[WORK TO COMPLETE]: List every line below containing "scene".
*** SOURCE DATA ***
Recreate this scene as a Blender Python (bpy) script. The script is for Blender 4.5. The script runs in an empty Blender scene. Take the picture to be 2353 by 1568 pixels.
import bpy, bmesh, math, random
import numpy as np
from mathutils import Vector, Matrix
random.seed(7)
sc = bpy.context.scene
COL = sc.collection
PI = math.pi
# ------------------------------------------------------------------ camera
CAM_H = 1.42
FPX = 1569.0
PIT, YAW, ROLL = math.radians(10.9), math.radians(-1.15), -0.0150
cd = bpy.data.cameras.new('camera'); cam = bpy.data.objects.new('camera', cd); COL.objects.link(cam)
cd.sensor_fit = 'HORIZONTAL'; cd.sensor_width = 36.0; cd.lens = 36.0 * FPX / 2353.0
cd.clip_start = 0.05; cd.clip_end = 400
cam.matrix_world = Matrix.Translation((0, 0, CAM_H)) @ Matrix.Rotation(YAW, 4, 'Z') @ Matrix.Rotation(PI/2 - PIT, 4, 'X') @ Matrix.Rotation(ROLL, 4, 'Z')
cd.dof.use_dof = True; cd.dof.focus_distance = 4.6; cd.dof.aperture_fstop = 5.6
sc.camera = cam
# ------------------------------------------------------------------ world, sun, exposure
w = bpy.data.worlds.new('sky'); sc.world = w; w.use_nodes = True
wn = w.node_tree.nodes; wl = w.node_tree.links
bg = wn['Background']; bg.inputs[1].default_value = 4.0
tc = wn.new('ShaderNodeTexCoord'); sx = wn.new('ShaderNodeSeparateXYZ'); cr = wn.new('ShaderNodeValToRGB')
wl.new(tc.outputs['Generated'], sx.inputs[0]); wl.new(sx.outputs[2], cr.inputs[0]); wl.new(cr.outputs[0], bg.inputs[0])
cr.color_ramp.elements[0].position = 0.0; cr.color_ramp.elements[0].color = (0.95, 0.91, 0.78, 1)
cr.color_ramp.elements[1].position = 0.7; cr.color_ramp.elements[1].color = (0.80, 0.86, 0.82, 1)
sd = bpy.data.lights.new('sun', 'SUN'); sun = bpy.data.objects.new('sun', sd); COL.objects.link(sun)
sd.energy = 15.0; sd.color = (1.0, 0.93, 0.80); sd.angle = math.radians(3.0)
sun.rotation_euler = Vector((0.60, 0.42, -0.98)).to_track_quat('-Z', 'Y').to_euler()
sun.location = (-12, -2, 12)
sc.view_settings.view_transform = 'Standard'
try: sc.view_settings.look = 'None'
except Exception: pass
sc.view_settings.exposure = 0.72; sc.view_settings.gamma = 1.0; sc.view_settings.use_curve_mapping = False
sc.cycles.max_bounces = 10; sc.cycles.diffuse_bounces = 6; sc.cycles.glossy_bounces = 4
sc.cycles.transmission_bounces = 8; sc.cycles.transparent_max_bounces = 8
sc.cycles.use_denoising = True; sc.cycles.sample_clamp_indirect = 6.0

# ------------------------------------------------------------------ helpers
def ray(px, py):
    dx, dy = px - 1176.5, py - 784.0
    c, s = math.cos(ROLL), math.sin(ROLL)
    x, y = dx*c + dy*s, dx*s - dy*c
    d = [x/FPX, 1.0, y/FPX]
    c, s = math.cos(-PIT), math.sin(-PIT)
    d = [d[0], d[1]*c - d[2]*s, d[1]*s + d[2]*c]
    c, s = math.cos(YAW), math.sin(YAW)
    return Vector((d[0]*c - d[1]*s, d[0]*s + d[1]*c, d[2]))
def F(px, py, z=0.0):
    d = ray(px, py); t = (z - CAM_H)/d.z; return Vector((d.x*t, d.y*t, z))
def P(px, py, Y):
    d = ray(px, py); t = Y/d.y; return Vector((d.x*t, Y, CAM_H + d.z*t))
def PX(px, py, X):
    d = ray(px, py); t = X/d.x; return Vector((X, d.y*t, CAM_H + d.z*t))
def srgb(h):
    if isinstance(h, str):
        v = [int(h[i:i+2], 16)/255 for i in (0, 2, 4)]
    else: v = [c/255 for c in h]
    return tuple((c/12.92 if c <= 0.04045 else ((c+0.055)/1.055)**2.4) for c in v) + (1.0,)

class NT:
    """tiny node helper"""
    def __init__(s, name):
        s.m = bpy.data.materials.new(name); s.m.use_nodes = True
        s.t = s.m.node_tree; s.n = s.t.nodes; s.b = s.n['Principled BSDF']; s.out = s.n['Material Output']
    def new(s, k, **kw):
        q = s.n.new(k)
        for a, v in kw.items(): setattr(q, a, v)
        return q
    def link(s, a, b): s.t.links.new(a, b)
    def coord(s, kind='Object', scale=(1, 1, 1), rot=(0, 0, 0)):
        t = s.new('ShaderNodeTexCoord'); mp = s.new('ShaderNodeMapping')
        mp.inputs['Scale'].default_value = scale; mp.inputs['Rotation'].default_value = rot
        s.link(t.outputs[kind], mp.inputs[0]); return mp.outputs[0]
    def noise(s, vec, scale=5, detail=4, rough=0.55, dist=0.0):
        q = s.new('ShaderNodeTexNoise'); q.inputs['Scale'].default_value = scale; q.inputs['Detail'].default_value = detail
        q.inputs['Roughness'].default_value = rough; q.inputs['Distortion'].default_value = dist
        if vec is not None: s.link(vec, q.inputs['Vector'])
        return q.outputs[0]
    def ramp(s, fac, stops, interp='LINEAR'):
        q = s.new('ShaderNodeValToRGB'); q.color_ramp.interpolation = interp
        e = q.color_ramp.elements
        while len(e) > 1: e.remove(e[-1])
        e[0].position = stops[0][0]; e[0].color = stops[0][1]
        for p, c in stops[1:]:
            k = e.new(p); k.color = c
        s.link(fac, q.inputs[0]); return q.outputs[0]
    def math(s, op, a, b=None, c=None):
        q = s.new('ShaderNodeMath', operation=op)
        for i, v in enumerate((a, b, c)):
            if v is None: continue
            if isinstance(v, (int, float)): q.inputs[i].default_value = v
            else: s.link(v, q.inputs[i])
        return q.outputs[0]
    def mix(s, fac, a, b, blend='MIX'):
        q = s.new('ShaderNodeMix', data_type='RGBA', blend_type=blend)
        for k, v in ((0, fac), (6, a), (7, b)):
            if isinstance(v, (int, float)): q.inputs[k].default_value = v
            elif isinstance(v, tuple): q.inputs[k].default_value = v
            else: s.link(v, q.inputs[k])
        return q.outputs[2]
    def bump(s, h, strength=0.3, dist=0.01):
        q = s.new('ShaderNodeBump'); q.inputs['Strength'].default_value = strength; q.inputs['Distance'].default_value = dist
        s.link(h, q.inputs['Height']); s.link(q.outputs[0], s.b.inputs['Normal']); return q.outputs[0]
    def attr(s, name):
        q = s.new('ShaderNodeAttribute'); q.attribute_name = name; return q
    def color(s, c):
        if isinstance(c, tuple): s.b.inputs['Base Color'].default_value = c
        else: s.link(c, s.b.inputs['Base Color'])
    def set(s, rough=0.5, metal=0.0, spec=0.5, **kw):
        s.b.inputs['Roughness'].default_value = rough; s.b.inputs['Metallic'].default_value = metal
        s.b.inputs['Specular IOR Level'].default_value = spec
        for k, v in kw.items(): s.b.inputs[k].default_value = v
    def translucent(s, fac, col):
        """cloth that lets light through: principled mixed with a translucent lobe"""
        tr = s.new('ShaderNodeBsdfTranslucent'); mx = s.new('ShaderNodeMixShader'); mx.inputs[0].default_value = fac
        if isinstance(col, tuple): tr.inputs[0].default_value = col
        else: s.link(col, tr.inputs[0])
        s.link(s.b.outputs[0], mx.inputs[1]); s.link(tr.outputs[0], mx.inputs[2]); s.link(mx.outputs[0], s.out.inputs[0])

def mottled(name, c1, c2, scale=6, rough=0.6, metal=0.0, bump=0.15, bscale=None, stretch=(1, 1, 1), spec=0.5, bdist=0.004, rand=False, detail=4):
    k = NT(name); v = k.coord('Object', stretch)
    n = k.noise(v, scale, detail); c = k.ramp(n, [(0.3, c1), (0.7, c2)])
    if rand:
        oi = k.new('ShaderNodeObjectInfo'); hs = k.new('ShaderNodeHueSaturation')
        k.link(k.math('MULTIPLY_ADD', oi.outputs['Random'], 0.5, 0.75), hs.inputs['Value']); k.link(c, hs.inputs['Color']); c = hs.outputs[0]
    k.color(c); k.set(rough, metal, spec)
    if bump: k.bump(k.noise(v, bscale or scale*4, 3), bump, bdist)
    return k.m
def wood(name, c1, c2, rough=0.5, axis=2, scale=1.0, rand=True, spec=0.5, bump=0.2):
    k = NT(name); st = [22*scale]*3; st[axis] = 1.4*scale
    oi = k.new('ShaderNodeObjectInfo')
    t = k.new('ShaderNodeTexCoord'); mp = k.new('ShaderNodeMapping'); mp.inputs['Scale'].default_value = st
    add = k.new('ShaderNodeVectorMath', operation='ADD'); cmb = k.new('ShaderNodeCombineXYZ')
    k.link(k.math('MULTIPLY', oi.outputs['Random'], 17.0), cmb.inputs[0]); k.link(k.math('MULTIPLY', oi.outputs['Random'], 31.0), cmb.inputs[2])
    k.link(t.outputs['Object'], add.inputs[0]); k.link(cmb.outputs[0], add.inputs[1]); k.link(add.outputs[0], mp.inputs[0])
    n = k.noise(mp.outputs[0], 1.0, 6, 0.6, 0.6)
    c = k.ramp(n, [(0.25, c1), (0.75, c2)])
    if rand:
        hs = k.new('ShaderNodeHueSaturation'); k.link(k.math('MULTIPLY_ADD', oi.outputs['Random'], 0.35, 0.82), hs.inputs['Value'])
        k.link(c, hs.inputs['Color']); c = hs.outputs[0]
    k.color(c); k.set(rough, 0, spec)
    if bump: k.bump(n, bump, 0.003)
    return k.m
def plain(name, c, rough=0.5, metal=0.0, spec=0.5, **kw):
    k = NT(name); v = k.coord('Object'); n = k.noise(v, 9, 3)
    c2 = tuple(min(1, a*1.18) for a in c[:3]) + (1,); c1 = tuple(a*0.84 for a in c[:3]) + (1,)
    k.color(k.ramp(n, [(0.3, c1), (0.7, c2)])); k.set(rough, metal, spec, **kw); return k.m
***
[FULL SOLUTION]:
Recreate this scene as a Blender Python (bpy) script. The script is for Blender 4.5. The script runs in an empty Blender scene. Take the picture to be 2353 by 1568 pixels.
sc = bpy.context.scene